Monday, August 16, 2021

Molting season

I thought this would be the same pattern as yesterday but it wasn't.  An untidy brown thrasher breakfasted on barkbutter mush.  When I cleaned the pool today, I brought the camera, but there wasn't anything wanting a picture.  

After I got out, life got more interesting.  The usual bees and wasps twitched among the mountain mint flower heads.  A duskywing skipper wanted space on the mountain mint.  Then a black swallowtail wanted some too.  The confused swallowtail also visited plants that weren't blooming or suitable for caterpillars.  Clouds gathered slowly.    
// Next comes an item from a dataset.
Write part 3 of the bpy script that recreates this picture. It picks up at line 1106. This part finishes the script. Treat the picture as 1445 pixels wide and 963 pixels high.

A sidewalk tiger beetle posed, its legs looking impossibly thin.  It had a scary face.  The Argiope's web was a mess and it appeared to have caught something as big as itself.  Skinks basked in the intermittent sunshine or rushed about on important business.  

Hummers visited the feeder and I saw one on the canna, but I didn't get any photos.  The young bluebirds were enthralled with the fresh block of suet.  One bluebird caught a sawfly larva on the hibiscus!  They are welcome to all of them.  Papa tried to feed another fledgling on our roof, but it was awkward.  Then one fledgling bumped another off the suet.  They finally agreed to share. 

A messy-feathered mockingbird tried to decide whether to visit the feeders.  I think it was a fledgling but it could have been a molting adult.  Thunder rumbled, the camera battery died, and I took those as signs to come in.  A moment later, with a fresh battery, I noticed a beetle on the arm of the chair I'd just been sitting in.  It looked like a weevil of some sort.  I never saw any rain though K said the pavement got wet.